There is one aspect of the article on which
Williamson is (mostly) right: the fact that the GOP had been growing in the
South prior to the backlash against civil rights. Williamson throws out
examples of pre-WWII Republican victories in southern congressional seats, seemingly
without noticing that most of his examples would be in Appalachian districts,
where a Whig/Republican political culture had been strong since the Jacksonian
era. In 1960, for example, the Party of Lincoln held seven seats in the South: four
were in Appalachia (eastern Tennessee [two], southwestern
Virginia [one], and western North
Carolina [one]) and three in middle-class suburban areas (Dallas [oil], Tampa
[tourism and retirees], and northern Virginia [civil servants]). Other areas of
Dixie with Republican voting patterns were explainable by factors which
pre-dated the New Deal: sugar barons’ need for tariff protection in coastal Louisiana or the abolitionism of the pre-statehood German
settlers of central Texas .
Moreover, the Republican ascendancy drew its support from multiple sources.
Take Georgia as an example:
in 1960, Kennedy carried the state while Nixon carried Atlanta ;
four years later, the rural areas swung heavily to the Republicans and gave the
state to Goldwater, while Atlanta
voted for the pro-Civil Rights Act LBJ.
To dress up the modern-day GOP as the best
friend of black America ,
Williamson has to perform a conscious mystification of congressional electoral
history. He points out that the southern states which elected anti-civil rights
Democrats to the Senate continued to do so after the national party began to
support civil rights. As anyone who knows anything about American politics
knows, the two major parties are the very definitions of ‘big tents’, and congressional
seniority was also a reason that some of the old Dixiecrats hung on well into
the 1970s and 1980s.
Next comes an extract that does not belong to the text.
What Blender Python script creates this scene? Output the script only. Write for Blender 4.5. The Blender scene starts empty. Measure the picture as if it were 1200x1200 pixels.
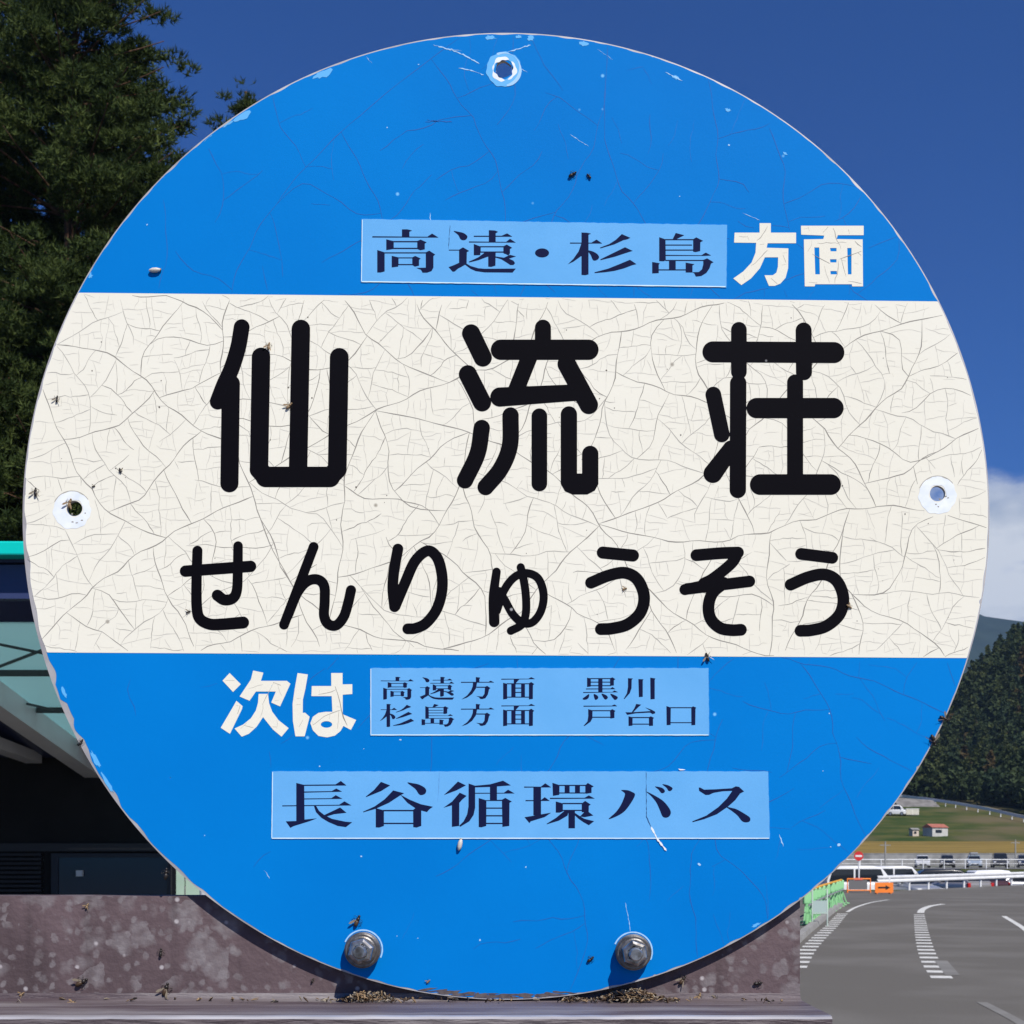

Williamson jokes that “[t]hey say things move slower in
the South – but not that slow”, as if congressional seniority, presidential
voting patterns, and local factors didn’t tell us anything. Similarly, he
reminds us that the majority of southern Representatives were Democrats until
1994, omitting that the Democrats had controlled the House since 1958, and that
the South’s shift at the presidential and senatorial levels was already
complete long before the Newtslide of 1994.
The article’s treatment of Barry Goldwater
is also one of its blind spots. The Arizona Senator is described as not being
“strongly identified with racial issues one way or the other”. In fact, he
helped found the Cactus
State ’s chapter of the
NAACP, a point which Williamson overlooks but which have helped his argument.
Other 1960s-era GOP figures more friendly to African-American concerns (Nelson
Rockefeller, George Romney, John Lindsay) are also ignored, presumably because they
aren’t conservative enough. In addition to the rise of a southern middle class,
Williamson adds anti-communism and law ‘n’ order to the reasons for the South’s
partisan shift, as if either were unrelated to questions of race.
Anti-communism was a key feature of opposition to civil rights: reactionaries
were always quick to seize upon the Soviet bloc’s condemnation of Jim Crow and
upon the communist connections of prominent African-American figures such as Martin
Luther King and Paul Robeson. As for law and order, we only need look at the
Willie Horton ad to see its potential as a racist dog-whistle.
Littered throughout the article is the
usual neoconservative stuff about welfare creating a culture of dependency –
apparently a topic on which Williamson has a book forthcoming. To argue, as he
does, that over nine-tenths of African-Americans vote for a party which
deliberately denies them economic opportunity is little more than an inverse of
the ‘false consciousness’/‘voting against their economic interest’ argument put
forward by liberals such as Thomas Frank to condemn working-class white
conservatives. Surely the best people to consult as to which party is the best
defender of African-Americans are African-Americans themselves.
Lastly, there’s something missing from
Williamson’s narrative of a GOP committed to civil rights from Reconstruction
to the present – the various attempts by the party to court southern
segregationist votes throughout that time. Just because these attempts were
largely unsuccessful in ending the Democrats’ control of the Solid South
doesn’t mean the Republicans were committed to civil rights throughout this
time.
The Republican Party didn’t ignore the
South between Reconstruction and the civil rights era. Rutherford Hayes
appointed a southern Democrat as his Postmaster-General (then the most powerful
position in Cabinet because of the patronage its occupant could dispense).
Chester Arthur tried to exploit the emerging Greenback/Populist movement to
split the South, but its antipathy to Republican economic policies was
insurmountable. Although the party tried to legislate for federal enforcement
of voting rights during the Harrison Administration, the GOP of the 1880s and
1890s gradually neglected its black and Appalachian southern voters in order to
win over a larger share of the non-Appalachian white population there. By the
early twentieth century, it was common for different sets of Republican
delegates (one ‘lilywhite’ and one ‘black and tan’, i.e. multi-racial) to
arrive at national conventions claiming to be the true Republicans of some
southern state or other – it was credentials fights over these delegations,
rather than care for the welfare of African-Americans that made it necessary
for GOP leaders to pay homage to their concerns. (Hence Theodore Roosevelt’s
invitation to Booker T. Washington to dine at the White House, or the tentative
support of Presidents Harding and Coolidge for anti-lynching bills.)